Er muss einem ja nicht gleich wahnsinnig sympathisch sein. Ja, Rückert war ein biederer, manchmal verstockter, sehr eigensinniger Provinzler und Quartals-Misanthrop, und er war ein trutziger Verfechter eines kleindeutschen Reichs, ein wahrer Patriot, der zeitlebens an seinem noch ungeeinten Vaterland litt und es kurz vor seinem Tod mit Zwölf Kampfliedern für Schleswigholstein kräftig dabei unterstützte, den bösen Dänen eins aufs Haupt zu geben. Seine Liebe zur fränkischen Heimat war innig, seine Aversion gegen moderne Metropolen war es auch – noch heute könnte man überhebliche Hauptstadtbewohner ärgern, indem man Rückert zitiert: »Manchmal gefällt mir es hier nicht recht; dann denk' ich, wie wär dirs, / Wärst du jezt in Berlin? Und es gefällt mir sogleich.« Das war auf seine eher unglücklichen Professorenjahre in Berlin gemünzt und bezeugt einmal mehr, dass Friedrich Rückert zu quasi allen Lebenssituationen und Lebensereignissen Gedichte schrieb. Wie sein keineswegs langweiliges Leben verlief, kann man im ersten Teil einer zum hundertfünfzigsten Todestag neu aufgelegten Studie von Annemarie Schimmel erfahren; dass sich die verdiente Orientalistin im zweiten Teil fast ganz seinen dem Laien höchsten Respekt einflößenden Orientstudien widmet, wird man ihr nachsehen – lernen kann man dabei eine ganze Menge. Und abgesehen vom Lernen – man kann sich von Rückert auch prächtig unterhalten lassen. So wenig beachtet wie heute müssten er und sein Lebenswerk nicht bleiben. Ein aus heutigem Zeitbewusstsein heraus sorgfältig zusammengestelltes Rückert-Lesebuch könnte dazu beitragen. Wer packt es an?

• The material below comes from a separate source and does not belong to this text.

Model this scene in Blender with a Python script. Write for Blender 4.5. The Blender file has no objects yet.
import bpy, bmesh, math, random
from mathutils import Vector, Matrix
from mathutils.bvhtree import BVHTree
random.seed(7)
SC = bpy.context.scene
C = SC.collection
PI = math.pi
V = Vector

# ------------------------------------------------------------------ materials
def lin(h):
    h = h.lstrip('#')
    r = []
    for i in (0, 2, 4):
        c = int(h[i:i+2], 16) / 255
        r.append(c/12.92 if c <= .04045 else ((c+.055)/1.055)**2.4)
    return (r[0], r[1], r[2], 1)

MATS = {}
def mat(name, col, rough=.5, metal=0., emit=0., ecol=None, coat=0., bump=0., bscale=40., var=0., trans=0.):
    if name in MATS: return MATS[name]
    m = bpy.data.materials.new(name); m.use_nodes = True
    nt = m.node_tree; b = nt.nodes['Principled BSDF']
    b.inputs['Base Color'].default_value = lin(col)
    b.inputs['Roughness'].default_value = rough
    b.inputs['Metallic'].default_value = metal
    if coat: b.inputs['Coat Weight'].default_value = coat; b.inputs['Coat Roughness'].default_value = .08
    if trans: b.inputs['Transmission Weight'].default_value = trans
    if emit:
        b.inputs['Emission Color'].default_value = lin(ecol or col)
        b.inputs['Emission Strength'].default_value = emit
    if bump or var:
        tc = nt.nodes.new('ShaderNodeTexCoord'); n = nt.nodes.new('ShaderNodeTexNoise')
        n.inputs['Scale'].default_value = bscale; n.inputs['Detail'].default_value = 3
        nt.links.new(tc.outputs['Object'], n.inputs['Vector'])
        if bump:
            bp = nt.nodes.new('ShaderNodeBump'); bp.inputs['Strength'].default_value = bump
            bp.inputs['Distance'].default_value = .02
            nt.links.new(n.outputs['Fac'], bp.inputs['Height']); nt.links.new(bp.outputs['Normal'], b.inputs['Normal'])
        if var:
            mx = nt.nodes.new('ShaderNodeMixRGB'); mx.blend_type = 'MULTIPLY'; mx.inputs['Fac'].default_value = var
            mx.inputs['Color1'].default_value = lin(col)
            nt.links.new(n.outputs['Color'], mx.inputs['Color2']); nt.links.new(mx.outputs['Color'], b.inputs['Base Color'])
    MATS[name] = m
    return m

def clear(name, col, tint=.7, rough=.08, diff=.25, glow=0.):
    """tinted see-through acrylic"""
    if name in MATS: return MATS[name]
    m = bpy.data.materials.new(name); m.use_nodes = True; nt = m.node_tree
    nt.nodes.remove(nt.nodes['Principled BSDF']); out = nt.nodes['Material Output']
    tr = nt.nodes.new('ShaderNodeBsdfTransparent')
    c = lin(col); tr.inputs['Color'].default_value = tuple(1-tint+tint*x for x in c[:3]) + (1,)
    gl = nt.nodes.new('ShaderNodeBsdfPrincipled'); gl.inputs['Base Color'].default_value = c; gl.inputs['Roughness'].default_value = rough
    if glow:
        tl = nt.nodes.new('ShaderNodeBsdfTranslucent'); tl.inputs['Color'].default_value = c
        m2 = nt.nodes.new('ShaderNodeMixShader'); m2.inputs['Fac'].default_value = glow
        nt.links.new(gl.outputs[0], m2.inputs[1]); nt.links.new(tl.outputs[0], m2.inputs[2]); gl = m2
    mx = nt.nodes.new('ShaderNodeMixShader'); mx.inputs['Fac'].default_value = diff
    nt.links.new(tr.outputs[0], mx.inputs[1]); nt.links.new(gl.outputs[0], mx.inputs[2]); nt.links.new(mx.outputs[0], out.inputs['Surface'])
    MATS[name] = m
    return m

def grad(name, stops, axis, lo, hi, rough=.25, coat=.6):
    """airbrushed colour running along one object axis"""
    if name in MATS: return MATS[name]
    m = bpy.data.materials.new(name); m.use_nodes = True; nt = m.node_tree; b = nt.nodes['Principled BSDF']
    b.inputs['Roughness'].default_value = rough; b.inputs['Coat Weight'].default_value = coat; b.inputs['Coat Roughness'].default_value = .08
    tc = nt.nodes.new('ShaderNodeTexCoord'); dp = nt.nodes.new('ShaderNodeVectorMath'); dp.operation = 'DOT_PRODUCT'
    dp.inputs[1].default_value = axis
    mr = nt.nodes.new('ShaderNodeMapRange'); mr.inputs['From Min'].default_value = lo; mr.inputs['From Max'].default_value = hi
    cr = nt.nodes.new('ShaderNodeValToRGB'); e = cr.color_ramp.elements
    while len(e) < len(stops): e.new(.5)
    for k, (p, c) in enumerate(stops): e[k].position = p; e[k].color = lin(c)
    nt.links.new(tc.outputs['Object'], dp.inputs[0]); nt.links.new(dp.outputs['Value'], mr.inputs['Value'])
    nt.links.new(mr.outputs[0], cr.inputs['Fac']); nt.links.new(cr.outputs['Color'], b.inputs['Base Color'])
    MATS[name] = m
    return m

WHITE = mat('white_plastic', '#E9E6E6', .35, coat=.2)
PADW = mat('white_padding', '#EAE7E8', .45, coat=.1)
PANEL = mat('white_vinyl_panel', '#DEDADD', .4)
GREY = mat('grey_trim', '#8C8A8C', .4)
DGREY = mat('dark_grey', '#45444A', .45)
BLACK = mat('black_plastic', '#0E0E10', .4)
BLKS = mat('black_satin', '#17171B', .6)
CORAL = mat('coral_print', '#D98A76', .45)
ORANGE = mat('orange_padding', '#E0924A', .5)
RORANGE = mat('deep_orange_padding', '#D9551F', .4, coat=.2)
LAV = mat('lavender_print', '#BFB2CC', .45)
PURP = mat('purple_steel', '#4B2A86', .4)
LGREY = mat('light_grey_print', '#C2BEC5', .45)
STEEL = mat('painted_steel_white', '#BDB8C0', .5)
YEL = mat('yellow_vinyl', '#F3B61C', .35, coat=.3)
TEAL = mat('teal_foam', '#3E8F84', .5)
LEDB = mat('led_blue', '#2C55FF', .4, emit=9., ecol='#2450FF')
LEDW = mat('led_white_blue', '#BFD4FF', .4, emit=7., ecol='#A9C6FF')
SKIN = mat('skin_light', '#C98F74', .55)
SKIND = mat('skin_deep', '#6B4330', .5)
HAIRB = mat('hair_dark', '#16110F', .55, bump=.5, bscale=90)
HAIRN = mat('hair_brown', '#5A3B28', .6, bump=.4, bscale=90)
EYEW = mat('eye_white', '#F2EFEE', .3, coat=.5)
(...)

Friedrich Rückert: Gedichte. Hrsg. von Walter Schmitz. Stuttgart 2005: Reclam Verlag.

Friedrich Rückert: »Jetzt am Ende der Zeiten«. Unveröffentlichte Gedichte. Hrsg. von Richard Dove. Frankfurt am Main 1988: Athenäum Verlag (vergriffen).

Friedrich Rückert: Werke. Historisch-kritische Ausgabe (Schweinfurter Edition). Begründet von Hans Wollschläger und Rudolf Kreutner. Hrsg. von Rudolf Kreutner, Claudia Wiener und Hartmut Bobzin. Göttingen 1998 ff.: Wallstein Verlag.

Annemarie Schimmel: Friedrich Rückert. Lebensbild und Einführung in sein Werk. Neuausgabe. Göttingen 2015: Wallstein Verlag.